Material -
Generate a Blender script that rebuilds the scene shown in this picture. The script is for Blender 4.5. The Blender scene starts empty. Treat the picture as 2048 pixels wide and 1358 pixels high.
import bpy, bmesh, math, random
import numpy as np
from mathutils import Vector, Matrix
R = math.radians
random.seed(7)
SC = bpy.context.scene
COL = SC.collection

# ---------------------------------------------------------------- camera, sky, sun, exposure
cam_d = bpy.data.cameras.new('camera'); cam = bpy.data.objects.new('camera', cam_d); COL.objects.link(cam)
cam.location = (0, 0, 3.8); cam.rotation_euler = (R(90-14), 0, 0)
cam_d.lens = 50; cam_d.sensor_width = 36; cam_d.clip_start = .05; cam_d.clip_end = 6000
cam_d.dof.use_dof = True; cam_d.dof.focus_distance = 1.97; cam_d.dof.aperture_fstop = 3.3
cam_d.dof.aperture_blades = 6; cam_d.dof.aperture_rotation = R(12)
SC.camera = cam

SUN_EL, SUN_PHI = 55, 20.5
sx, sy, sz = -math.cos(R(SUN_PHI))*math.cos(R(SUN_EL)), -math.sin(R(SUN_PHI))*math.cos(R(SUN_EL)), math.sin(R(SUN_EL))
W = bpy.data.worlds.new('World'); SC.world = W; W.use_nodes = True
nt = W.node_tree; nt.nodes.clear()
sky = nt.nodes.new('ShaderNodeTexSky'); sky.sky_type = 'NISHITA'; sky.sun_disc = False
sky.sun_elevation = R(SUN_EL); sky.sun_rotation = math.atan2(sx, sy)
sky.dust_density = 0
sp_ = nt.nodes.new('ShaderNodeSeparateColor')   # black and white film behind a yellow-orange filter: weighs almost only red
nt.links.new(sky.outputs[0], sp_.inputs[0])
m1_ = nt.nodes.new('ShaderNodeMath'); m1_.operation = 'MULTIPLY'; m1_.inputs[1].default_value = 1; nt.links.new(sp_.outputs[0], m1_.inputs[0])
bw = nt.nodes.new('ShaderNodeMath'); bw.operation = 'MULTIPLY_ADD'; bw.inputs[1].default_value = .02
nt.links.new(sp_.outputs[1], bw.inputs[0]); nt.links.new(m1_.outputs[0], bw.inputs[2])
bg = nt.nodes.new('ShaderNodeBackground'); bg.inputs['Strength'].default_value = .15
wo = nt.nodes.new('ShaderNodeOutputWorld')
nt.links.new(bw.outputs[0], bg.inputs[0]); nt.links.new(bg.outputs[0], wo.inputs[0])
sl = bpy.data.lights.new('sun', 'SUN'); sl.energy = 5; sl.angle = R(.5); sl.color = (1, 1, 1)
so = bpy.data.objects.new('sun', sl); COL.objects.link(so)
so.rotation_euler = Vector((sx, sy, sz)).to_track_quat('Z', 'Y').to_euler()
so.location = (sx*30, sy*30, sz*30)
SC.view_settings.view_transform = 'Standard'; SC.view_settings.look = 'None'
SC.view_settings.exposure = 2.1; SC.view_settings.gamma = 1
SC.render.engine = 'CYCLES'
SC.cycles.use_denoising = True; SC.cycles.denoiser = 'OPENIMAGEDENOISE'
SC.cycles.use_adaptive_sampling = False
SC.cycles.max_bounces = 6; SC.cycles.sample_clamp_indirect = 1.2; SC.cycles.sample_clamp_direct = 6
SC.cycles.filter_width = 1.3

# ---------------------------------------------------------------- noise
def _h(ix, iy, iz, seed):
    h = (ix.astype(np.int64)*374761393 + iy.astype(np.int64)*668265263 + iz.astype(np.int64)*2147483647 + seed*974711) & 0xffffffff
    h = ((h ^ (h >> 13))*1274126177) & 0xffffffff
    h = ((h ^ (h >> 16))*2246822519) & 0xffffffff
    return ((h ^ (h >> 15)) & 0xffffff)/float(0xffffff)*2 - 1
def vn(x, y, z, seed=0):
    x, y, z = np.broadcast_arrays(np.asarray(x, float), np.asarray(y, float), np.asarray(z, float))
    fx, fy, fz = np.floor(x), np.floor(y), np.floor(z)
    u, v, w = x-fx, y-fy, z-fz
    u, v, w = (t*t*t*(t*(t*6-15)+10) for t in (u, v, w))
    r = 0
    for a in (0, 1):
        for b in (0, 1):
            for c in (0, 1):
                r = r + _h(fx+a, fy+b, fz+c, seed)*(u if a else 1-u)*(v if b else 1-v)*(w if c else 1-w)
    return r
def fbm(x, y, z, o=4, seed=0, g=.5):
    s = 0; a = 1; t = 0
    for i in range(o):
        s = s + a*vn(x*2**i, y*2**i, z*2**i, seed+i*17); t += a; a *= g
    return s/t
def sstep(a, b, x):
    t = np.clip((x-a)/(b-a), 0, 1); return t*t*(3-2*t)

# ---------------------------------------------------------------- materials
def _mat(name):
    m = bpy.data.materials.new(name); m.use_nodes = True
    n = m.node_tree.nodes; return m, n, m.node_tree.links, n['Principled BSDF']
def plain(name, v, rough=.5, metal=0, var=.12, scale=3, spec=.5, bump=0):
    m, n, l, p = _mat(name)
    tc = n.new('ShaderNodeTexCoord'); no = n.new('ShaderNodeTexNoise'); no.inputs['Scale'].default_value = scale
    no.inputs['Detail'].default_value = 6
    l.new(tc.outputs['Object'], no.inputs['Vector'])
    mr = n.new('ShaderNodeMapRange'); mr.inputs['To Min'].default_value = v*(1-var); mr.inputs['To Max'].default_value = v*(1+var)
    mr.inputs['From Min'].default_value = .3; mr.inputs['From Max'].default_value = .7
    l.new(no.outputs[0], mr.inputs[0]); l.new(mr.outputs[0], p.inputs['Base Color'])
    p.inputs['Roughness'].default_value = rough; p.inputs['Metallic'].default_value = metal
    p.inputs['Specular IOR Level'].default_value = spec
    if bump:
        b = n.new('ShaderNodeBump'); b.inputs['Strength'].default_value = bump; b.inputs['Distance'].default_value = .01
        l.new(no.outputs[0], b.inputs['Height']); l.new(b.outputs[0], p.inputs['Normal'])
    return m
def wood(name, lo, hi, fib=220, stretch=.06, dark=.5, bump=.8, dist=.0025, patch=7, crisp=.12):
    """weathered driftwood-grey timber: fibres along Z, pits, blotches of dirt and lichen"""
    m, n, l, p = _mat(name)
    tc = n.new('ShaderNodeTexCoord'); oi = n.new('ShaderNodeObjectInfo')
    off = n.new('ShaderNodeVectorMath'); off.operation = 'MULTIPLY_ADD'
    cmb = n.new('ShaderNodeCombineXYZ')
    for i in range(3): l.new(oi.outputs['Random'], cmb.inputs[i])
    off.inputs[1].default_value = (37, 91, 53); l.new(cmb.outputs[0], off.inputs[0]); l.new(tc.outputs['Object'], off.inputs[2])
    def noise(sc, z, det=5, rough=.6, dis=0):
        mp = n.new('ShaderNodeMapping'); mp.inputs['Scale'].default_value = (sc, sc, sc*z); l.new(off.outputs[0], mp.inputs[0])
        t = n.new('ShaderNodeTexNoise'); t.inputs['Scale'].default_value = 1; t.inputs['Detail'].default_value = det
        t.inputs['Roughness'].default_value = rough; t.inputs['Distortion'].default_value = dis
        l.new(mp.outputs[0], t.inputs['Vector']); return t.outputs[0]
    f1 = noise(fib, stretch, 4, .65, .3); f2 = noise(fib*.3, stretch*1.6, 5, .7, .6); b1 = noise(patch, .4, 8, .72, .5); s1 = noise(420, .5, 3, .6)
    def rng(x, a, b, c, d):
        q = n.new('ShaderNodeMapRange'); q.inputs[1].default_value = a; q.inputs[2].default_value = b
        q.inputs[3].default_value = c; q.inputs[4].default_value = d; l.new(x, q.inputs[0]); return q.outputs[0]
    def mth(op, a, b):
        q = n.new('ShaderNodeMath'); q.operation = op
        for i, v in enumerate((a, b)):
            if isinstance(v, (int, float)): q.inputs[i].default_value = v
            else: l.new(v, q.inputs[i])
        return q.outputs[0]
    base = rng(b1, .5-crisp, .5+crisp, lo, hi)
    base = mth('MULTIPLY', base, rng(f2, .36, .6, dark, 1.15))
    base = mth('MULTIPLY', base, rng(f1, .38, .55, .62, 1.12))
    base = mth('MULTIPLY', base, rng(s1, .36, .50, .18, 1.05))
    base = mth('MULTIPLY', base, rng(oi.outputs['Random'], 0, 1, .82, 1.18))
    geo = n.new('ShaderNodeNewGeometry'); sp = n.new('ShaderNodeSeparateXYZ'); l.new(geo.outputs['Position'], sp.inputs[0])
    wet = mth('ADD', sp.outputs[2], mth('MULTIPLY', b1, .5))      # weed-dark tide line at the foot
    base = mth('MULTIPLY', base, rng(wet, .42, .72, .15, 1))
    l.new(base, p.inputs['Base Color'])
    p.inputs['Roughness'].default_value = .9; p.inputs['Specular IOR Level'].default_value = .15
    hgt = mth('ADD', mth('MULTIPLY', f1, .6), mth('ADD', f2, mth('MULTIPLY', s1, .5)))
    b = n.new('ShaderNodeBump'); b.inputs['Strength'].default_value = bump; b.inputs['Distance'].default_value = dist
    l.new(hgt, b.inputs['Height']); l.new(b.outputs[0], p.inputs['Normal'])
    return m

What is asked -
Reproduce only the lines from the top of the material through the one bearing "SC.camera = cam", each exactly as it stands.

Solution below -
Generate a Blender script that rebuilds the scene shown in this picture. The script is for Blender 4.5. The Blender scene starts empty. Treat the picture as 2048 pixels wide and 1358 pixels high.
import bpy, bmesh, math, random
import numpy as np
from mathutils import Vector, Matrix
R = math.radians
random.seed(7)
SC = bpy.context.scene
COL = SC.collection

# ---------------------------------------------------------------- camera, sky, sun, exposure
cam_d = bpy.data.cameras.new('camera'); cam = bpy.data.objects.new('camera', cam_d); COL.objects.link(cam)
cam.location = (0, 0, 3.8); cam.rotation_euler = (R(90-14), 0, 0)
cam_d.lens = 50; cam_d.sensor_width = 36; cam_d.clip_start = .05; cam_d.clip_end = 6000
cam_d.dof.use_dof = True; cam_d.dof.focus_distance = 1.97; cam_d.dof.aperture_fstop = 3.3
cam_d.dof.aperture_blades = 6; cam_d.dof.aperture_rotation = R(12)
SC.camera = cam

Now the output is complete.